**Written problem**
Write out every line of the material as it stands, apart from the pictures.
========
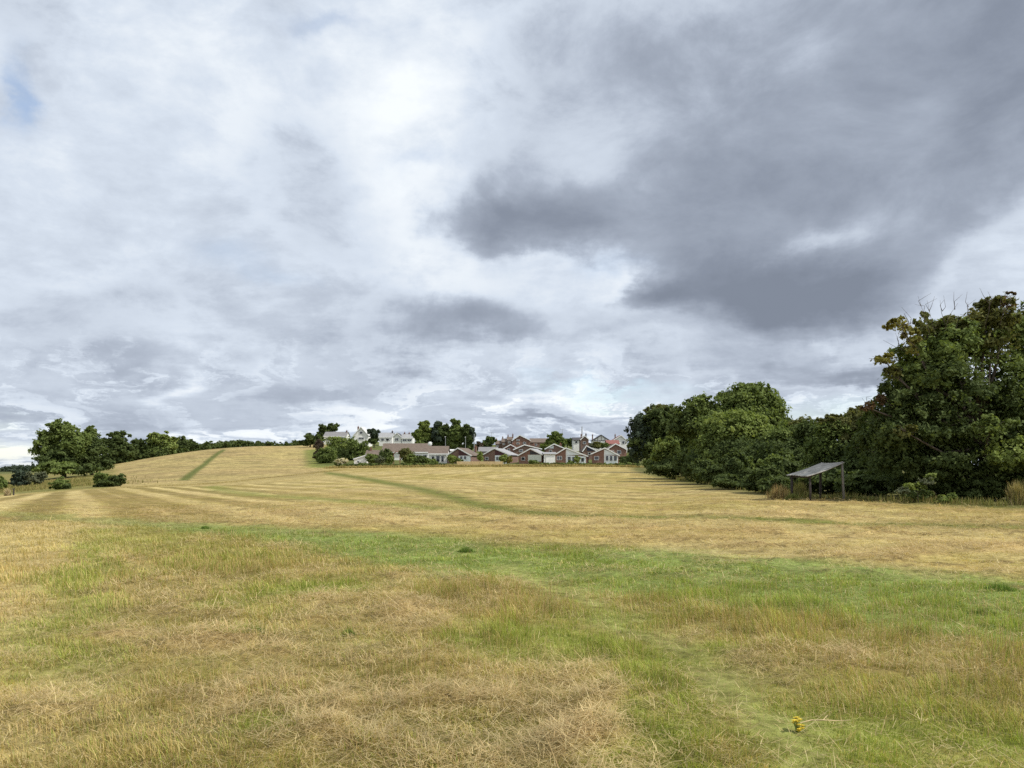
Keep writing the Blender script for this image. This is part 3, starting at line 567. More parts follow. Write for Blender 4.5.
plant('thicket', 'dark thicket at the foot of the bright green bushy tree', 'thicket', 56, 728, [(716, 475, 15, 11, 2, 'dark'), (735, 472, 14, 19, 0, 'dark'), (752, 480, 15, 12, -1, 'dark'), (702, 472, 14, 12, 8, 'dark'), (728, 482, 18, 8, -1, 'dark'), (744, 468, 10, 12, 1, 'mid')], 26000, .13, 112, HG, trunk=.05, limbs=False, trunkpart='stem')
plant('thicket', 'dark thicket between the bright bush and the shelter', 'thicket', 46, 772, [(766, 480, 14, 15, 0, 'dark'), (784, 472, 15, 22, 1, 'dark'), (754, 484, 14, 9, 2, 'dark'), (776, 486, 16, 9, -1, 'dark'), (770, 466, 10, 12, 1, 'mid')], 24000, .12, 113, HG, trunk=.05, limbs=False, trunkpart='stem')
plant('thicket', 'dark undergrowth at the foot of the hedge behind the shelter', 'thicket', 47, 836, [(835, 482, 40, 15, 0, 'dark'), (870, 485, 36, 14, -3, 'dark'), (800, 485, 30, 13, 3, 'dark')], 22000, .13, 108, HG, trunk=.05, limbs=False, trunkpart='stem')
plant('thicket', 'dark undergrowth below the biggest tree on the right', 'thicket', 38, 960, [(920, 488, 40, 15, 1, 'dark'), (970, 490, 44, 14, 0, 'dark'), (1020, 490, 40, 16, -1, 'dark'), (1060, 480, 50, 30, -1, 'dark')], 20000, .10, 109, HG, trunk=.05, limbs=False, trunkpart='stem')
plant('bush', 'small leafy sprig bush catching light below the big tree', 'bush', 34.5, 918, [(902, 491, 10, 4, 0, 'grey'), (914, 487, 12, 5, 0, 'light'), (925, 482, 11, 5, 0, 'grey'), (931, 477, 7, 5, 0, 'light'), (916, 495, 18, 6, .5, 'dark')], 2300, .06, 110, trunk=.012, trunkpart='stem')  # pale lobes paint the sunlit leaves, the dark one the shade below
plant('bush', 'low pale green weed bush right of the sprig bush', 'bush', 34, 946, [(944, 500, 10, 5, 0, 'light'), (952, 496, 6, 5, 0, 'mid')], 700, .06, 111, trunk=.02, trunkpart='stem')

# left hand trees
LG = 'trees beside the hill on the left'
plant('broadleaf_tree', 'biggest broad tree on the left, standing on rough grass', 'tree', 190, 64, [(62, 434, 17, 13, 0, 'mid'), (50, 449, 16, 18, 0, 'mid'), (73, 446, 17, 20, 0, 'mid'), (62, 459, 26, 14, 0, 'dark'), (44, 440, 9, 9, 0, 'mid'), (58, 427, 10, 6, 0, 'mid'), (50, 468, 14, 8, 2, 'dark'), (76, 469, 16, 7, 2, 'dark'), (60, 469, 22, 8, -5, 'mid'), (84, 470, 12, 7, -5, 'dark')], 30000, .34, 120, LG, trunk=.45)
plant('broadleaf_tree', 'slimmer tree leaning against the right of the biggest left tree', 'tree', 196, 92, [(91, 440, 10, 12, 0, 'mid'), (94, 452, 12, 16, 0, 'dark'), (86, 462, 14, 12, 0, 'dark'), (92, 431, 6, 5, 0, 'mid'), (94, 468, 10, 7, 0, 'dark'), (107, 465, 9, 7, 2, 'dark')], 15000, .34, 121, LG, trunk=.3)
plant('broadleaf_tree', 'dark round topped tree half hidden behind the hill slope', 'tree', 300, 118, [(117, 440, 12, 9, 0, 'dark'), (112, 452, 14, 13, 0, 'dark'), (124, 452, 12, 12, 0, 'dark'), (112, 462, 16, 7, 0, 'dark'), (126, 461, 10, 6, 0, 'dark')], 13000, .5, 122, LG, trunk=.35)
plant('broadleaf_tree', 'low dark tree in the dip between two crowns behind the hill', 'tree', 330, 139, [(138, 447, 11, 8, 0, 'dark'), (136, 454, 12, 8, 0, 'dark'), (140, 460, 14, 5, 0, 'dark')], 8000, .5, 123, LG, trunk=.3)
plant('broadleaf_tree', 'lighter green tree on the hill edge right of the dark crowns', 'tree', 330, 160, [(158, 440, 12, 8, 0, 'light'), (168, 445, 10, 10, 0, 'light'), (152, 449, 11, 9, 0, 'mid'), (163, 451, 14, 8, 0, 'mid'), (160, 457, 16, 5, 0, 'mid')], 12000, .5, 124, LG, trunk=.35)
plant('broadleaf_tree', 'dark tree at the left end of the far wood', 'tree', 350, 182, [(180, 442, 8, 7, 0, 'dark'), (188, 446, 10, 7, 0, 'dark'), (178, 449, 10, 7, 0, 'dark')], 5000, .6, 125, LG, trunk=.3)
plant('bush', 'small rounded bush at the field edge below the biggest left tree', 'bush', 120, 60, [(60, 485, 9, 6.5, 0, 'mid'), (64, 488, 8, 4, 0, 'dark')], 4500, .2, 126, trunk=.06, trunkpart='stem')
plant('bush', 'wide two lobed dark bush at the foot of the hill', 'bush', 122, 107, [(102, 480, 9, 8, 0, 'mid'), (117, 481, 9, 6.5, 0, 'dark'), (108, 485, 12, 5, 0, 'dark')], 6500, .2, 127, trunk=.06, trunkpart='stem')
plant('bush', 'tall grey green bush left of the biggest left tree', 'bush', 150, 22, [(21, 477, 9, 7, 0, 'blue'), (28, 479, 6, 6, 0, 'grey'), (20, 484, 10, 5, 0, 'blue')], 5000, .26, 128, trunk=.06, trunkpart='stem')
plant('bush', 'pale scrubby bush with dry stems in the left rough', 'bush', 152, 38, [(38, 480, 7, 7, 0, 'grey'), (42, 475, 5, 4, 0, 'grey')], 2200, .22, 129, trunk=.06, trunkpart='stem')
plant('bush', 'round green bush cut by the left edge of the picture', 'bush', 130, 2, [(1, 484, 7, 6, 0, 'mid')], 2500, .22, 130, trunk=.06, trunkpart='stem')

# far woods: one mass each
def wood(name, label, Y, xs, tops, base, n, size, pal, seed):
    rg = random.Random(seed); lb = []
    x = xs[0]
    while x < xs[-1]:
        t = float(np.interp(x, xs, tops)); rr = rg.uniform(3.5, 7); dY = rg.uniform(-20, 20); p = at(x, t + rr * .75 + rg.uniform(-.8, 1.2), Y + dY); k = (Y + dY) / F
        lb.append((p.x, p.y, p.z, rr * k * 1.2, rr * k, rr * k * .9, pal))
        p = at(x + 1, base - 2, Y + dY); lb.append((p.x, p.y, p.z, rr * k * 1.3, rr * k, abs(base - t) * .45 * k, pal))
        x += rg.uniform(2.5, 4.5)
    V, q, C = leaves(lb, n, size, seed, .25, .3)
    tag(link(name, mesh_np(name, V, [q], M['leaf'], C)), label, 'wood', kind='stuff')
wood('far_wood', 'dark far wood along the skyline behind the hill', 470, [176, 190, 205, 225, 240, 262, 280, 300, 322], [442, 443, 443, 441.5, 440.5, 442, 443, 442, 442], 452, 16000, .9, 'dark', 140)
wood('distant_woodland', 'bluish dark woodland on the distant left skyline', 1000, [-60, -20, 0, 10, 20, 36, 60], [472, 471, 470, 466, 465.5, 466, 467], 476, 9000, 1.7, 'blue', 141)  # bluish palette puts the haze of distance into the leaf colour

wood('scrub', 'dark scrub behind the crest of the hill under the left trees', 342, [98, 120, 150, 190], [458, 455, 452, 447], 466, 9000, .6, 'dark', 142)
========
**Full output**
Keep writing the Blender script for this image. This is part 3, starting at line 567. More parts follow. Write for Blender 4.5.
plant('thicket', 'dark thicket at the foot of the bright green bushy tree', 'thicket', 56, 728, [(716, 475, 15, 11, 2, 'dark'), (735, 472, 14, 19, 0, 'dark'), (752, 480, 15, 12, -1, 'dark'), (702, 472, 14, 12, 8, 'dark'), (728, 482, 18, 8, -1, 'dark'), (744, 468, 10, 12, 1, 'mid')], 26000, .13, 112, HG, trunk=.05, limbs=False, trunkpart='stem')
plant('thicket', 'dark thicket between the bright bush and the shelter', 'thicket', 46, 772, [(766, 480, 14, 15, 0, 'dark'), (784, 472, 15, 22, 1, 'dark'), (754, 484, 14, 9, 2, 'dark'), (776, 486, 16, 9, -1, 'dark'), (770, 466, 10, 12, 1, 'mid')], 24000, .12, 113, HG, trunk=.05, limbs=False, trunkpart='stem')
plant('thicket', 'dark undergrowth at the foot of the hedge behind the shelter', 'thicket', 47, 836, [(835, 482, 40, 15, 0, 'dark'), (870, 485, 36, 14, -3, 'dark'), (800, 485, 30, 13, 3, 'dark')], 22000, .13, 108, HG, trunk=.05, limbs=False, trunkpart='stem')
plant('thicket', 'dark undergrowth below the biggest tree on the right', 'thicket', 38, 960, [(920, 488, 40, 15, 1, 'dark'), (970, 490, 44, 14, 0, 'dark'), (1020, 490, 40, 16, -1, 'dark'), (1060, 480, 50, 30, -1, 'dark')], 20000, .10, 109, HG, trunk=.05, limbs=False, trunkpart='stem')
plant('bush', 'small leafy sprig bush catching light below the big tree', 'bush', 34.5, 918, [(902, 491, 10, 4, 0, 'grey'), (914, 487, 12, 5, 0, 'light'), (925, 482, 11, 5, 0, 'grey'), (931, 477, 7, 5, 0, 'light'), (916, 495, 18, 6, .5, 'dark')], 2300, .06, 110, trunk=.012, trunkpart='stem')  # pale lobes paint the sunlit leaves, the dark one the shade below
plant('bush', 'low pale green weed bush right of the sprig bush', 'bush', 34, 946, [(944, 500, 10, 5, 0, 'light'), (952, 496, 6, 5, 0, 'mid')], 700, .06, 111, trunk=.02, trunkpart='stem')

# left hand trees
LG = 'trees beside the hill on the left'
plant('broadleaf_tree', 'biggest broad tree on the left, standing on rough grass', 'tree', 190, 64, [(62, 434, 17, 13, 0, 'mid'), (50, 449, 16, 18, 0, 'mid'), (73, 446, 17, 20, 0, 'mid'), (62, 459, 26, 14, 0, 'dark'), (44, 440, 9, 9, 0, 'mid'), (58, 427, 10, 6, 0, 'mid'), (50, 468, 14, 8, 2, 'dark'), (76, 469, 16, 7, 2, 'dark'), (60, 469, 22, 8, -5, 'mid'), (84, 470, 12, 7, -5, 'dark')], 30000, .34, 120, LG, trunk=.45)
plant('broadleaf_tree', 'slimmer tree leaning against the right of the biggest left tree', 'tree', 196, 92, [(91, 440, 10, 12, 0, 'mid'), (94, 452, 12, 16, 0, 'dark'), (86, 462, 14, 12, 0, 'dark'), (92, 431, 6, 5, 0, 'mid'), (94, 468, 10, 7, 0, 'dark'), (107, 465, 9, 7, 2, 'dark')], 15000, .34, 121, LG, trunk=.3)
plant('broadleaf_tree', 'dark round topped tree half hidden behind the hill slope', 'tree', 300, 118, [(117, 440, 12, 9, 0, 'dark'), (112, 452, 14, 13, 0, 'dark'), (124, 452, 12, 12, 0, 'dark'), (112, 462, 16, 7, 0, 'dark'), (126, 461, 10, 6, 0, 'dark')], 13000, .5, 122, LG, trunk=.35)
plant('broadleaf_tree', 'low dark tree in the dip between two crowns behind the hill', 'tree', 330, 139, [(138, 447, 11, 8, 0, 'dark'), (136, 454, 12, 8, 0, 'dark'), (140, 460, 14, 5, 0, 'dark')], 8000, .5, 123, LG, trunk=.3)
plant('broadleaf_tree', 'lighter green tree on the hill edge right of the dark crowns', 'tree', 330, 160, [(158, 440, 12, 8, 0, 'light'), (168, 445, 10, 10, 0, 'light'), (152, 449, 11, 9, 0, 'mid'), (163, 451, 14, 8, 0, 'mid'), (160, 457, 16, 5, 0, 'mid')], 12000, .5, 124, LG, trunk=.35)
plant('broadleaf_tree', 'dark tree at the left end of the far wood', 'tree', 350, 182, [(180, 442, 8, 7, 0, 'dark'), (188, 446, 10, 7, 0, 'dark'), (178, 449, 10, 7, 0, 'dark')], 5000, .6, 125, LG, trunk=.3)
plant('bush', 'small rounded bush at the field edge below the biggest left tree', 'bush', 120, 60, [(60, 485, 9, 6.5, 0, 'mid'), (64, 488, 8, 4, 0, 'dark')], 4500, .2, 126, trunk=.06, trunkpart='stem')
plant('bush', 'wide two lobed dark bush at the foot of the hill', 'bush', 122, 107, [(102, 480, 9, 8, 0, 'mid'), (117, 481, 9, 6.5, 0, 'dark'), (108, 485, 12, 5, 0, 'dark')], 6500, .2, 127, trunk=.06, trunkpart='stem')
plant('bush', 'tall grey green bush left of the biggest left tree', 'bush', 150, 22, [(21, 477, 9, 7, 0, 'blue'), (28, 479, 6, 6, 0, 'grey'), (20, 484, 10, 5, 0, 'blue')], 5000, .26, 128, trunk=.06, trunkpart='stem')
plant('bush', 'pale scrubby bush with dry stems in the left rough', 'bush', 152, 38, [(38, 480, 7, 7, 0, 'grey'), (42, 475, 5, 4, 0, 'grey')], 2200, .22, 129, trunk=.06, trunkpart='stem')
plant('bush', 'round green bush cut by the left edge of the picture', 'bush', 130, 2, [(1, 484, 7, 6, 0, 'mid')], 2500, .22, 130, trunk=.06, trunkpart='stem')

# far woods: one mass each
def wood(name, label, Y, xs, tops, base, n, size, pal, seed):
    rg = random.Random(seed); lb = []
    x = xs[0]
    while x < xs[-1]:
        t = float(np.interp(x, xs, tops)); rr = rg.uniform(3.5, 7); dY = rg.uniform(-20, 20); p = at(x, t + rr * .75 + rg.uniform(-.8, 1.2), Y + dY); k = (Y + dY) / F
        lb.append((p.x, p.y, p.z, rr * k * 1.2, rr * k, rr * k * .9, pal))
        p = at(x + 1, base - 2, Y + dY); lb.append((p.x, p.y, p.z, rr * k * 1.3, rr * k, abs(base - t) * .45 * k, pal))
        x += rg.uniform(2.5, 4.5)
    V, q, C = leaves(lb, n, size, seed, .25, .3)
    tag(link(name, mesh_np(name, V, [q], M['leaf'], C)), label, 'wood', kind='stuff')
wood('far_wood', 'dark far wood along the skyline behind the hill', 470, [176, 190, 205, 225, 240, 262, 280, 300, 322], [442, 443, 443, 441.5, 440.5, 442, 443, 442, 442], 452, 16000, .9, 'dark', 140)
wood('distant_woodland', 'bluish dark woodland on the distant left skyline', 1000, [-60, -20, 0, 10, 20, 36, 60], [472, 471, 470, 466, 465.5, 466, 467], 476, 9000, 1.7, 'blue', 141)  # bluish palette puts the haze of distance into the leaf colour

wood('scrub', 'dark scrub behind the crest of the hill under the left trees', 342, [98, 120, 150, 190], [458, 455, 452, 447], 466, 9000, .6, 'dark', 142)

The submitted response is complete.